No tengo ni idea de cuantas horas pasamos en el
Atrio, lo cierto es que la conversación fue reconfortante y que en el fondo
ninguna quería irse de allí. Conocimos todo lo que pudimos de ese hermoso hotel
moderno y antiguo en medio de la vieja ciudad de Cáceres, hasta los baños nos
sorprendieron con sus disimuladas puertas en enormes paredes blancas, allí
fuimos la mamá de mi amiga y yo, alegres de vino y deliciosa comida. Y en el
camino la mamá de mi amiga, que me conoce desde que tenía unos ocho años, me
llenó de palabras cariñosas, y para mí fue una alegría de esas que te mueven
recuerdos y sensaciones.
Sé que llegué a mi casa de noche, porque además me
trajeron hasta Plasencia, y hubiera dado lo que sea porque se quedaran en mi
casa y no hubieran seguido camino a Madrid con esa lluvia y esa niebla
persistentes, pero debían irse y yo me quedé reproduciendo una y mil veces en
mi mente la serie de sensaciones de ese día.

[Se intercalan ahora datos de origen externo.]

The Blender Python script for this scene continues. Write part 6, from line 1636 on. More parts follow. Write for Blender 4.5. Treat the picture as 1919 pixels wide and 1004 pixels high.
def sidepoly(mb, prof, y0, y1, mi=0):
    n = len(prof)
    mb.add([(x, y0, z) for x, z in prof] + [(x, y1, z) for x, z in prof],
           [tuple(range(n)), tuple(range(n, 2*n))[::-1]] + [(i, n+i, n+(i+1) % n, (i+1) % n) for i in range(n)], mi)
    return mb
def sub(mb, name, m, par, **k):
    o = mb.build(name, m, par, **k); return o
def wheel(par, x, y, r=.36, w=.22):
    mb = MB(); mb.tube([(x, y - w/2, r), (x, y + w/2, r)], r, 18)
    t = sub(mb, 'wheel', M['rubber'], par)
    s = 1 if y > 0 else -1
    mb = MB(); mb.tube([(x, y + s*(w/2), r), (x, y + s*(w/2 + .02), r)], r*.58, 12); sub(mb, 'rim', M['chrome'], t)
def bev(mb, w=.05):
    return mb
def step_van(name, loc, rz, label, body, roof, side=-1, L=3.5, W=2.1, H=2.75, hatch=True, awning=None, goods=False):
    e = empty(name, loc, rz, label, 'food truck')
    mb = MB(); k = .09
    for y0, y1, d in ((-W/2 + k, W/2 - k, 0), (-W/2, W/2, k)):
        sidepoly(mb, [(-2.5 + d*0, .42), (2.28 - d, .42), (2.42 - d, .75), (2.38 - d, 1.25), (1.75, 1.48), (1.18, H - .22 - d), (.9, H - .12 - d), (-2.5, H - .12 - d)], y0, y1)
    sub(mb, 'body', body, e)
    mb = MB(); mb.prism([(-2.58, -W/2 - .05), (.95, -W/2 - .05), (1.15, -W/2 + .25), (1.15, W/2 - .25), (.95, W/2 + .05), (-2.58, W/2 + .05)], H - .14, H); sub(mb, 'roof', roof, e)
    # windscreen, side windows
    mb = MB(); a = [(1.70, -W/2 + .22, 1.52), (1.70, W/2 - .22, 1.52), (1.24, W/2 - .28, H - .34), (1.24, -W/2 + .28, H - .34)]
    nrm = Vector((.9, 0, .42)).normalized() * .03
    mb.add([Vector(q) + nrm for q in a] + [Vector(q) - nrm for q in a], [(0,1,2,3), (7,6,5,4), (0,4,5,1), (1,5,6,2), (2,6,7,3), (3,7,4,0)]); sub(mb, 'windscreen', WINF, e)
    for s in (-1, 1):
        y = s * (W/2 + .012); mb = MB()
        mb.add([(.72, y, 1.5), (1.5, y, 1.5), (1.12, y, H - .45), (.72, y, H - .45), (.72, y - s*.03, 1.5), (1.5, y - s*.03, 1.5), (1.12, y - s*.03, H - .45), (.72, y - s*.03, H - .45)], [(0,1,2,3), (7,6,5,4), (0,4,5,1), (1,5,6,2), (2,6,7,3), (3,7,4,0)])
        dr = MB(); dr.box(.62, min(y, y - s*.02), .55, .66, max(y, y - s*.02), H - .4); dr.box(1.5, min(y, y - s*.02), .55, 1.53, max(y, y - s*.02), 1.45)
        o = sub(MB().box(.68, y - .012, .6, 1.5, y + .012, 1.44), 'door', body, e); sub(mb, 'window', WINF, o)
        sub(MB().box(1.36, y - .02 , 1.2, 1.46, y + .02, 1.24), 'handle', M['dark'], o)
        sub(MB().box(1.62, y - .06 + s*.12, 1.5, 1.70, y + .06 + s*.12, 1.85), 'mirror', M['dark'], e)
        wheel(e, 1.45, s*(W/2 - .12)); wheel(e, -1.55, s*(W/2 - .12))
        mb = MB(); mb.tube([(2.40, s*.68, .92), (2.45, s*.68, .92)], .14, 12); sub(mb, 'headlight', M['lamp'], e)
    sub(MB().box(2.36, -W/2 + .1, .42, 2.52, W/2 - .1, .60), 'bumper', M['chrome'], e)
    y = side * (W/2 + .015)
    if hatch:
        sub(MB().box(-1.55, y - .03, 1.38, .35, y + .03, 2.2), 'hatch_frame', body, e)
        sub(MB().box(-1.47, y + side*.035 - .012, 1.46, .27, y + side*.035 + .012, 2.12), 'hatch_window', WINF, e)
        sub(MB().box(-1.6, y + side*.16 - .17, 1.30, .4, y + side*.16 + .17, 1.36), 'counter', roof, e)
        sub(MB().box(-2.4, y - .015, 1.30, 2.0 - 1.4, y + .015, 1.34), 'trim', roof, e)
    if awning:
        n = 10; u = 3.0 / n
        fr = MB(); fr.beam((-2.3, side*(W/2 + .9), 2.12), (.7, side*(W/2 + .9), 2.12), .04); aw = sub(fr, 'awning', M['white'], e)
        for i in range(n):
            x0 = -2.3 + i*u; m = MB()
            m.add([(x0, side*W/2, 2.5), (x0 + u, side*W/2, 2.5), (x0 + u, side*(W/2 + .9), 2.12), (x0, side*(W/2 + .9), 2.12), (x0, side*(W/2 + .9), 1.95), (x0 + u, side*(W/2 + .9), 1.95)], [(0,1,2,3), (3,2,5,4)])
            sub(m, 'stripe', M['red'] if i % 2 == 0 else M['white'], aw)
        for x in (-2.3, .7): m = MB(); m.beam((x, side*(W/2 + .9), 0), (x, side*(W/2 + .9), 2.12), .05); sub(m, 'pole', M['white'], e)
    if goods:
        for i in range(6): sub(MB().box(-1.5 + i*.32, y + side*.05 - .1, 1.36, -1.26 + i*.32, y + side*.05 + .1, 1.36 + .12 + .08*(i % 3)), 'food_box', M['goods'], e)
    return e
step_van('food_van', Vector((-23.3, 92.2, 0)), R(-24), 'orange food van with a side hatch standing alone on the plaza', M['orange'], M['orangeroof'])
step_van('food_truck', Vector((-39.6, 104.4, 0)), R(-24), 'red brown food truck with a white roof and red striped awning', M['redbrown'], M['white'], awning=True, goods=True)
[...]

El restaurante Atrio no es sólo magnífico en su
comida, y en la belleza del lugar, tiene una cosa que hoy perdura en mi
recuerdo -especialmente cuando en ocasiones voy a algún sitio y el trato duro y
desagradable de los empleados me incomoda- la atención. Sin llegar a ser en
ningún momento zalameros, serviles o impertinentes, todos los empleados que nos
atendieron mostraban una alegría y una cordialidad sincera, ha quedado en mi
mente la imagen de un empleado trayendo mi abrigo, comprado en las rebajas de
hace tres años, como si fuera una prenda delicada y ayudándome a ponérmelo con
una amabilidad sincera. Ese trato cordial, sin imposiciones y cercano, es otro
de los grandes recuerdos que me llevo de esta fabulosa experiencia
gastronómica.
Para hablar de la vida, del día a día, de las
preocupaciones y las metas nos queda el teléfono, el Messenger y el Skype,
aunque nunca como un encuentro entre dos amigas de toda la vida. Y hoy, para
anotar un delicioso día, nos queda el recuerdo del sábado 30 de diciembre de
2012 en el Atrio de Cáceres, un sábado lluvioso y lleno de luz.